Tentu Anda pernah melihat pemandangan sejumlah mobil mesinnya tetap menyala meski tengah diparkir. Jika diamati, di dalam mobil terdapat sopir atau penumpang di dalamnya sedang menunggu.
Hal itu dilakukan agar fitur pendingin, alias Air Conditioner (AC) mobil tetap dapat berembus, sehingga orang yang berada di dalam mobil tetap nyaman selama menunggu.
Pengendara tersebut, tentu mengira jika kerugian yang bakal dialaminya hanya dari segi pemborosan bahan bakar minyak (BBM). Padahal, tidak demikian.
Kondisi tersebut jauh dari harapan, terutama bagi mobil dengan emisi Euro2 yang dilengkapi catalytic converter. Sebab, jika terlalu panas, komponen yang berfungsi sebagai alat penurun emisi gas buang tersebut, justru tidak dapat bekerja dengan maksimal. Bahkan, catalytic converter yang terlalu panas dapat memicu kebakaran, jika berada di dekat bahan-bahan yang mudah terbakar.

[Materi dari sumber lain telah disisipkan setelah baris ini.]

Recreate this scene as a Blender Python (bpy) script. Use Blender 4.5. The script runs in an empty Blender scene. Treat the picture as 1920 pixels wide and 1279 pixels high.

Secara teknis, sebenarnya pemanasan suhu pada catalytic converter memang disengaja. Itu sebabnya, komponen ini ditempatkan setelah exhaust manifold agar terkena imbas dari gas buang mesin yang panas. Pada saat panas itulah, catalytic converter dapat berfungsi sebagai katalis dalam mereduksi gas buang, seperti Hidrokarbon, Karbonmonoksida, Nitrogen Oksida.
Dilansir AstraWorld, Selasa 10 November 2015, meski bekerja saat panas, suhu pada catalytic converter tidak boleh melebihi ambang batas yang telah ditentukan, yakni sekira 400-500 derajat celcius.
Suhu komponen ini akan terjaga dengan adanya embusan angin, saat mobil berjalan. Itu sebabnya, jika mesin ber-catalytic converter dipanaskan dalam waktu lama pada kondisi mobil berhenti atau parkir, kenaikan suhunya akan melebihi ambang batas aman. Selanjutnya, catalytic converter membara seperti arang yang siap membakar.
Agar suhu catalytic converter tidak memanas melebihi ambang batas, gunakan mobil sesuai buku panduan. Di buku panduan tercantum keterangan, jangan memanaskan mesin atau menghidupkan kendaraan dalam kondisi diam lebih dari 20 menit.